Closed bseto closed 9 years ago
Glad you're actually reading through my work, I thought you'd comment on this haha.
One disclaimer that I want to say is that I didn't expect this to be the correct way of doing things, I implemented this so I could get going on other things.
That said, I disagree with my approach due to the problem you've suggested but I also disagree with your solution because it creates a residual lag issue. I was reading from http://gameprogrammingpatterns.com/game-loop.html, if you go to "How do you control gameplay speed" it shows both our solutions. Mine is "Fixed time step with synchronization", yours is "Variable time step". In a nutshell, the problem with the solution you've suggested is it causes residual lag that builds up varying on the computer (read the paragraph in the book, my solution is ass). If we were thinking of keeping this game single player, I would be fine with it. But because there are hopes of making it multiplayer in the future, I think the residual lag build up will cause a serious issue.
We should be implementing the fourth solution, but I think because the prototype will be fairly simple, we can stick with the current game loop I have right now (due to it's simplicity). Our prototype shouldn't be less than the ~50fps I've set it as.
I read the article on residual lag. This won't happen because everytime you render, you update.
I was also thinking maybe you took this approach because its just a prototype so ya we can keep it like this or maybe I'll make a pull request with a change later.
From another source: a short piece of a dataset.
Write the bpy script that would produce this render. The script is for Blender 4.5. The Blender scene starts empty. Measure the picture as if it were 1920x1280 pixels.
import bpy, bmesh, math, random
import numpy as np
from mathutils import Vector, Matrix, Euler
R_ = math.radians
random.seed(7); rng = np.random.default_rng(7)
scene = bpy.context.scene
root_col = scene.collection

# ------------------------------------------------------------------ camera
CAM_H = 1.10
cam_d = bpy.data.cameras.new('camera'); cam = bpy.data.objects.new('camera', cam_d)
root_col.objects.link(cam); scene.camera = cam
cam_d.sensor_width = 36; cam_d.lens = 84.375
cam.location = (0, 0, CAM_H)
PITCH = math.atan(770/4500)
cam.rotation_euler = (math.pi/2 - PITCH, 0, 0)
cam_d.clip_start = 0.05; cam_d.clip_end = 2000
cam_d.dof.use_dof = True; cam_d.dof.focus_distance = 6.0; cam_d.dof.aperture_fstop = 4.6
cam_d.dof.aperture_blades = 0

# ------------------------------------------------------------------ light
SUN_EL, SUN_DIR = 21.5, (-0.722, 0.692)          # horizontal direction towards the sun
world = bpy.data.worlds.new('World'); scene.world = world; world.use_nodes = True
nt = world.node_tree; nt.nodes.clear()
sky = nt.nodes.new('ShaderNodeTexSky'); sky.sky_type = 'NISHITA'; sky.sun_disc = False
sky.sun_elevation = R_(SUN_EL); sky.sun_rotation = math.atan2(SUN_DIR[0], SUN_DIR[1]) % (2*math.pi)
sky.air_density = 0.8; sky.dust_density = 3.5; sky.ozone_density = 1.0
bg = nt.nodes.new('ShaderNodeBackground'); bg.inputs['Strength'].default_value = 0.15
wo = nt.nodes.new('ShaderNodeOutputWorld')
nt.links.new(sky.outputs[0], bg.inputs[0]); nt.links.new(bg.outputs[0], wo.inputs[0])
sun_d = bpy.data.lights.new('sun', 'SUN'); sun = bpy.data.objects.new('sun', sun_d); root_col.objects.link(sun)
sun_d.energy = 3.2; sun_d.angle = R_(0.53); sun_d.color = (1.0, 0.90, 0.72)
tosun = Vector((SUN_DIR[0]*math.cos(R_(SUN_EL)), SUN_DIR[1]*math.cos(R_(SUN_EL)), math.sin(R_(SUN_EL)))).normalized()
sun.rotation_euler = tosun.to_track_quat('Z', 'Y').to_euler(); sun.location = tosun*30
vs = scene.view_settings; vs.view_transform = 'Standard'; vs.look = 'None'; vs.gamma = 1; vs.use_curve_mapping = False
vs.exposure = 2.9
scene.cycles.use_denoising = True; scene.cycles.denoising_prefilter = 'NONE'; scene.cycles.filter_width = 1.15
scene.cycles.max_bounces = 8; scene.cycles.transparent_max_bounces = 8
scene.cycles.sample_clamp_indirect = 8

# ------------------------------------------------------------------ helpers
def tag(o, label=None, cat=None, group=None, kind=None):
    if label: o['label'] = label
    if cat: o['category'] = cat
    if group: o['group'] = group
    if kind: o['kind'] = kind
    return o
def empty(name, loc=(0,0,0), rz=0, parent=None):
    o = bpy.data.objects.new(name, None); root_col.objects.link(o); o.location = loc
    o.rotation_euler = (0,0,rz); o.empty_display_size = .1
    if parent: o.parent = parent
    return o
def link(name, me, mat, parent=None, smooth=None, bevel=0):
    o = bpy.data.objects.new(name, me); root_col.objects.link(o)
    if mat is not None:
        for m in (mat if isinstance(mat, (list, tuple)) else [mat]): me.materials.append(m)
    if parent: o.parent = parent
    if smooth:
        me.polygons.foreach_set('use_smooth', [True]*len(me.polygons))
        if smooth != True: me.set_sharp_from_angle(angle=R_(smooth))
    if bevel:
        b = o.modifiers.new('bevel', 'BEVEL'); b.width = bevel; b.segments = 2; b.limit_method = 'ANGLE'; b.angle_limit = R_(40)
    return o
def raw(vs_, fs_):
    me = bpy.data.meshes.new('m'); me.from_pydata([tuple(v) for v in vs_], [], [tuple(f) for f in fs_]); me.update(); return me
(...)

But for the actual thing, this is the way you would do it in games. The setup you have with calling update() on the mainloop and then having it cascade all the way down I think is good. Only thing you'd change to add deltatime to your implementation is by adding an argument to update() which accepts deltatime. So everytime you call update(), all your positions are calculated according to delta time, and then you draw().
https://github.com/Mekire/pygame-delta-time/blob/master/dt_example.py Has a good example on line 110 and line 58.
EDIT:
k but rip, apparently it is a hard thing to do correctly. http://gamedev.stackexchange.com/questions/1589/when-should-i-use-a-fixed-or-variable-time-step
Ok, I'll talk a look at implementing this change tonight, I'm writing up a targeting system framework at the moment.
http://gamedev.stackexchange.com/a/2844 (Guy is advertising a more fixed time solution hybrid)
Actually. I think I like this guy's answer. I'd also actually rather see things start moving slower rather than missing frames and losing character control. He said this specifically for Arcade style games (Which is ours, we will definitely need character control (typing control))
But then there's the argument of cheating when someones using a stupidly slow computer.
Current usage of delta time is intentional. Closing issue.
commit 632ecfd:
This is not the proper way to use delta time. This is trying to sync the game into only going 50times a second. When you get more and more objects on the screen, and the computer cannot keep up the 50 times a second then you are in trouble.
The proper way to use delta time is to multiply delta time with all your movement velocities in the game. If your game is updating 100fps, then your delta time is small, and so every frame will be velocity x (small delta_time However, if your game is updating at 10fps, delta time is large and every frame will be velocity x (large delta_time).
When you use delta time in the above way, the distance travelled will not change regardless of your framerate.